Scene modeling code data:
-------------------------

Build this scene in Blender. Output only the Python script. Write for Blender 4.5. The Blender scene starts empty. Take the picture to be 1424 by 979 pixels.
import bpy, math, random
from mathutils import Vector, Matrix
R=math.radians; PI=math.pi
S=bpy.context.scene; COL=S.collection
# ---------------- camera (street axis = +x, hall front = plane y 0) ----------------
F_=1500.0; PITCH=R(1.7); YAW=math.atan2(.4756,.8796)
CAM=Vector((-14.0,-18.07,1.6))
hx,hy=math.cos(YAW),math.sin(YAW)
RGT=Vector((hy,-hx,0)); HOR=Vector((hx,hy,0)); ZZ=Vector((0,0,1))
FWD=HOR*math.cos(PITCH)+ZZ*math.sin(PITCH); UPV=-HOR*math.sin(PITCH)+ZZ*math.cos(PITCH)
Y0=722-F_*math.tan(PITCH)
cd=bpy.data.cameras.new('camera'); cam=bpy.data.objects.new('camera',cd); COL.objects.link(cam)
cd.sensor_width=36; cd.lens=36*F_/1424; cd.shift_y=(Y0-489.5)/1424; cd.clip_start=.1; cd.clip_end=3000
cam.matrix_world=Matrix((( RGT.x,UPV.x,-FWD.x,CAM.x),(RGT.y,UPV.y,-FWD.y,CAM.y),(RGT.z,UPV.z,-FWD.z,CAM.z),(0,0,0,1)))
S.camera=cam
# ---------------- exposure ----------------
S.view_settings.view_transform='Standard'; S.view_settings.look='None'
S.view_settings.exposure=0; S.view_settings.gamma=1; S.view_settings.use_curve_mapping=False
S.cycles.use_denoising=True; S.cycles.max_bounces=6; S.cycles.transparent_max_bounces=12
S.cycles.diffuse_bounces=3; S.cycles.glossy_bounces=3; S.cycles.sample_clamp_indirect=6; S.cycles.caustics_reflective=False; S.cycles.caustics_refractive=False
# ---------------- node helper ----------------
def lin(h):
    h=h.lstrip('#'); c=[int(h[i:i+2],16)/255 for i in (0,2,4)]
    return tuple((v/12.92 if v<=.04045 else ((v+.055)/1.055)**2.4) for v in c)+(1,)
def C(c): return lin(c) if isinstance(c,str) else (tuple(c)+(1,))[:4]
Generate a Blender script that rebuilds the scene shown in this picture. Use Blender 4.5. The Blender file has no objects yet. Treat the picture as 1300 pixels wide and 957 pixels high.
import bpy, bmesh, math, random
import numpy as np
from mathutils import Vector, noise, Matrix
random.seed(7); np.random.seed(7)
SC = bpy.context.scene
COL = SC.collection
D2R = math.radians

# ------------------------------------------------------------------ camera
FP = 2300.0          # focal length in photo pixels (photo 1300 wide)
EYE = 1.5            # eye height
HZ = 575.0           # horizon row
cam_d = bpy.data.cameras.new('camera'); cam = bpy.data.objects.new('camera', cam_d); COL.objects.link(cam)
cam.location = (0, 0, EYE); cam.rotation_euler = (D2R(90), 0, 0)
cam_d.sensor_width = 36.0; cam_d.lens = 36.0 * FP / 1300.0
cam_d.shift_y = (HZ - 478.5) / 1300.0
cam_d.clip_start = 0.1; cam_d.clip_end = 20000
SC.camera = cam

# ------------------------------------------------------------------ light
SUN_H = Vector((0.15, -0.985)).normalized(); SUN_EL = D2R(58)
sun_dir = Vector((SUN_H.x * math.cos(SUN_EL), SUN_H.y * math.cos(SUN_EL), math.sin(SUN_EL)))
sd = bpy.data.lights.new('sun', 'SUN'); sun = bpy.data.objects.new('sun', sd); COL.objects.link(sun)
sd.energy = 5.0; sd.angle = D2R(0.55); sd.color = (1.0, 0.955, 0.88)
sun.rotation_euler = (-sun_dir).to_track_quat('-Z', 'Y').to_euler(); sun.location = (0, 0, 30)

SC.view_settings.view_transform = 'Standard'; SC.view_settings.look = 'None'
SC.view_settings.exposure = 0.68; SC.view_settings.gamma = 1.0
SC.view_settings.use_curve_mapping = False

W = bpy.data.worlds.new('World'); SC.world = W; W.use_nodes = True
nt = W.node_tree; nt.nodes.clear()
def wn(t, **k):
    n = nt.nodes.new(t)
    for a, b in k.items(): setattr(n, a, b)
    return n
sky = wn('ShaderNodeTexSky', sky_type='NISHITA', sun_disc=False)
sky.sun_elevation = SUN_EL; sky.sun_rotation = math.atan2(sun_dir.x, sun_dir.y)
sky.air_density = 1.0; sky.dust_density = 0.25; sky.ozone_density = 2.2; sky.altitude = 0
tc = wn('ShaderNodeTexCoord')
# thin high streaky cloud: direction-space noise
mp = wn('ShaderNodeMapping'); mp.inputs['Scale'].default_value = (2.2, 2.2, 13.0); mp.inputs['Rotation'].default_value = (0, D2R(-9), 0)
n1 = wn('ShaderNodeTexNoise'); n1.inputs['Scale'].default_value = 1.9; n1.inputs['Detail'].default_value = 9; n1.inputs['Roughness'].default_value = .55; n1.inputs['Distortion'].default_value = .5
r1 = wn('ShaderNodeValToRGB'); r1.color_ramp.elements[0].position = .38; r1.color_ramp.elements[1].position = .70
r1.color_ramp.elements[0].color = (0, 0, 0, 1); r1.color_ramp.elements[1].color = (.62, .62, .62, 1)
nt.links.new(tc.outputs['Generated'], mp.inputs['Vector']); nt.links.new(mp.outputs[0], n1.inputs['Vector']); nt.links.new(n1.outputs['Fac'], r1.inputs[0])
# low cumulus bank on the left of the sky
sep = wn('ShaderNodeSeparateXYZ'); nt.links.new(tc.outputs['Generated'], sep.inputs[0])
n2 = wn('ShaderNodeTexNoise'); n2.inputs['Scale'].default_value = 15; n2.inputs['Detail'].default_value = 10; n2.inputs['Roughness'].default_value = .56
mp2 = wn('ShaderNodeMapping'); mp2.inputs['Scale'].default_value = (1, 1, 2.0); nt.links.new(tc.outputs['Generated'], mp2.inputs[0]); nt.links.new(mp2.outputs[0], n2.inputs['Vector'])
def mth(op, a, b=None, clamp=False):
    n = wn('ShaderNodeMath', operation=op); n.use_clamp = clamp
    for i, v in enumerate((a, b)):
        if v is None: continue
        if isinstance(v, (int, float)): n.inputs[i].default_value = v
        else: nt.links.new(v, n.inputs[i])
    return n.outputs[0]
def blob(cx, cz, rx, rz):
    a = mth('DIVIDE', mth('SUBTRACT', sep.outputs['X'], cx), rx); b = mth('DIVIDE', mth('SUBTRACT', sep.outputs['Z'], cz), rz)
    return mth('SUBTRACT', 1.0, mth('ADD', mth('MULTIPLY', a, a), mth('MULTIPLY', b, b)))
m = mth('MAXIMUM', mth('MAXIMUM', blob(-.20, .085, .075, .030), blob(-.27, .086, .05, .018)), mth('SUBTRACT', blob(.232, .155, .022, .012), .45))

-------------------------

§ **What to produce**:
Transcribe the whole listing with nothing added or left out.

§ **Task response**:
Build this scene in Blender. Output only the Python script. Write for Blender 4.5. The Blender scene starts empty. Take the picture to be 1424 by 979 pixels.
import bpy, math, random
from mathutils import Vector, Matrix
R=math.radians; PI=math.pi
S=bpy.context.scene; COL=S.collection
# ---------------- camera (street axis = +x, hall front = plane y 0) ----------------
F_=1500.0; PITCH=R(1.7); YAW=math.atan2(.4756,.8796)
CAM=Vector((-14.0,-18.07,1.6))
hx,hy=math.cos(YAW),math.sin(YAW)
RGT=Vector((hy,-hx,0)); HOR=Vector((hx,hy,0)); ZZ=Vector((0,0,1))
FWD=HOR*math.cos(PITCH)+ZZ*math.sin(PITCH); UPV=-HOR*math.sin(PITCH)+ZZ*math.cos(PITCH)
Y0=722-F_*math.tan(PITCH)
cd=bpy.data.cameras.new('camera'); cam=bpy.data.objects.new('camera',cd); COL.objects.link(cam)
cd.sensor_width=36; cd.lens=36*F_/1424; cd.shift_y=(Y0-489.5)/1424; cd.clip_start=.1; cd.clip_end=3000
cam.matrix_world=Matrix((( RGT.x,UPV.x,-FWD.x,CAM.x),(RGT.y,UPV.y,-FWD.y,CAM.y),(RGT.z,UPV.z,-FWD.z,CAM.z),(0,0,0,1)))
S.camera=cam
# ---------------- exposure ----------------
S.view_settings.view_transform='Standard'; S.view_settings.look='None'
S.view_settings.exposure=0; S.view_settings.gamma=1; S.view_settings.use_curve_mapping=False
S.cycles.use_denoising=True; S.cycles.max_bounces=6; S.cycles.transparent_max_bounces=12
S.cycles.diffuse_bounces=3; S.cycles.glossy_bounces=3; S.cycles.sample_clamp_indirect=6; S.cycles.caustics_reflective=False; S.cycles.caustics_refractive=False
# ---------------- node helper ----------------
def lin(h):
    h=h.lstrip('#'); c=[int(h[i:i+2],16)/255 for i in (0,2,4)]
    return tuple((v/12.92 if v<=.04045 else ((v+.055)/1.055)**2.4) for v in c)+(1,)
def C(c): return lin(c) if isinstance(c,str) else (tuple(c)+(1,))[:4]
Generate a Blender script that rebuilds the scene shown in this picture. Use Blender 4.5. The Blender file has no objects yet. Treat the picture as 1300 pixels wide and 957 pixels high.
import bpy, bmesh, math, random
import numpy as np
from mathutils import Vector, noise, Matrix
random.seed(7); np.random.seed(7)
SC = bpy.context.scene
COL = SC.collection
D2R = math.radians

# ------------------------------------------------------------------ camera
FP = 2300.0          # focal length in photo pixels (photo 1300 wide)
EYE = 1.5            # eye height
HZ = 575.0           # horizon row
cam_d = bpy.data.cameras.new('camera'); cam = bpy.data.objects.new('camera', cam_d); COL.objects.link(cam)
cam.location = (0, 0, EYE); cam.rotation_euler = (D2R(90), 0, 0)
cam_d.sensor_width = 36.0; cam_d.lens = 36.0 * FP / 1300.0
cam_d.shift_y = (HZ - 478.5) / 1300.0
cam_d.clip_start = 0.1; cam_d.clip_end = 20000
SC.camera = cam

# ------------------------------------------------------------------ light
SUN_H = Vector((0.15, -0.985)).normalized(); SUN_EL = D2R(58)
sun_dir = Vector((SUN_H.x * math.cos(SUN_EL), SUN_H.y * math.cos(SUN_EL), math.sin(SUN_EL)))
sd = bpy.data.lights.new('sun', 'SUN'); sun = bpy.data.objects.new('sun', sd); COL.objects.link(sun)
sd.energy = 5.0; sd.angle = D2R(0.55); sd.color = (1.0, 0.955, 0.88)
sun.rotation_euler = (-sun_dir).to_track_quat('-Z', 'Y').to_euler(); sun.location = (0, 0, 30)

SC.view_settings.view_transform = 'Standard'; SC.view_settings.look = 'None'
SC.view_settings.exposure = 0.68; SC.view_settings.gamma = 1.0
SC.view_settings.use_curve_mapping = False

W = bpy.data.worlds.new('World'); SC.world = W; W.use_nodes = True
nt = W.node_tree; nt.nodes.clear()
def wn(t, **k):
    n = nt.nodes.new(t)
    for a, b in k.items(): setattr(n, a, b)
    return n
sky = wn('ShaderNodeTexSky', sky_type='NISHITA', sun_disc=False)
sky.sun_elevation = SUN_EL; sky.sun_rotation = math.atan2(sun_dir.x, sun_dir.y)
sky.air_density = 1.0; sky.dust_density = 0.25; sky.ozone_density = 2.2; sky.altitude = 0
tc = wn('ShaderNodeTexCoord')
# thin high streaky cloud: direction-space noise
mp = wn('ShaderNodeMapping'); mp.inputs['Scale'].default_value = (2.2, 2.2, 13.0); mp.inputs['Rotation'].default_value = (0, D2R(-9), 0)
n1 = wn('ShaderNodeTexNoise'); n1.inputs['Scale'].default_value = 1.9; n1.inputs['Detail'].default_value = 9; n1.inputs['Roughness'].default_value = .55; n1.inputs['Distortion'].default_value = .5
r1 = wn('ShaderNodeValToRGB'); r1.color_ramp.elements[0].position = .38; r1.color_ramp.elements[1].position = .70
r1.color_ramp.elements[0].color = (0, 0, 0, 1); r1.color_ramp.elements[1].color = (.62, .62, .62, 1)
nt.links.new(tc.outputs['Generated'], mp.inputs['Vector']); nt.links.new(mp.outputs[0], n1.inputs['Vector']); nt.links.new(n1.outputs['Fac'], r1.inputs[0])
# low cumulus bank on the left of the sky
sep = wn('ShaderNodeSeparateXYZ'); nt.links.new(tc.outputs['Generated'], sep.inputs[0])
n2 = wn('ShaderNodeTexNoise'); n2.inputs['Scale'].default_value = 15; n2.inputs['Detail'].default_value = 10; n2.inputs['Roughness'].default_value = .56
mp2 = wn('ShaderNodeMapping'); mp2.inputs['Scale'].default_value = (1, 1, 2.0); nt.links.new(tc.outputs['Generated'], mp2.inputs[0]); nt.links.new(mp2.outputs[0], n2.inputs['Vector'])
def mth(op, a, b=None, clamp=False):
    n = wn('ShaderNodeMath', operation=op); n.use_clamp = clamp
    for i, v in enumerate((a, b)):
        if v is None: continue
        if isinstance(v, (int, float)): n.inputs[i].default_value = v
        else: nt.links.new(v, n.inputs[i])
    return n.outputs[0]
def blob(cx, cz, rx, rz):
    a = mth('DIVIDE', mth('SUBTRACT', sep.outputs['X'], cx), rx); b = mth('DIVIDE', mth('SUBTRACT', sep.outputs['Z'], cz), rz)
    return mth('SUBTRACT', 1.0, mth('ADD', mth('MULTIPLY', a, a), mth('MULTIPLY', b, b)))
m = mth('MAXIMUM', mth('MAXIMUM', blob(-.20, .085, .075, .030), blob(-.27, .086, .05, .018)), mth('SUBTRACT', blob(.232, .155, .022, .012), .45))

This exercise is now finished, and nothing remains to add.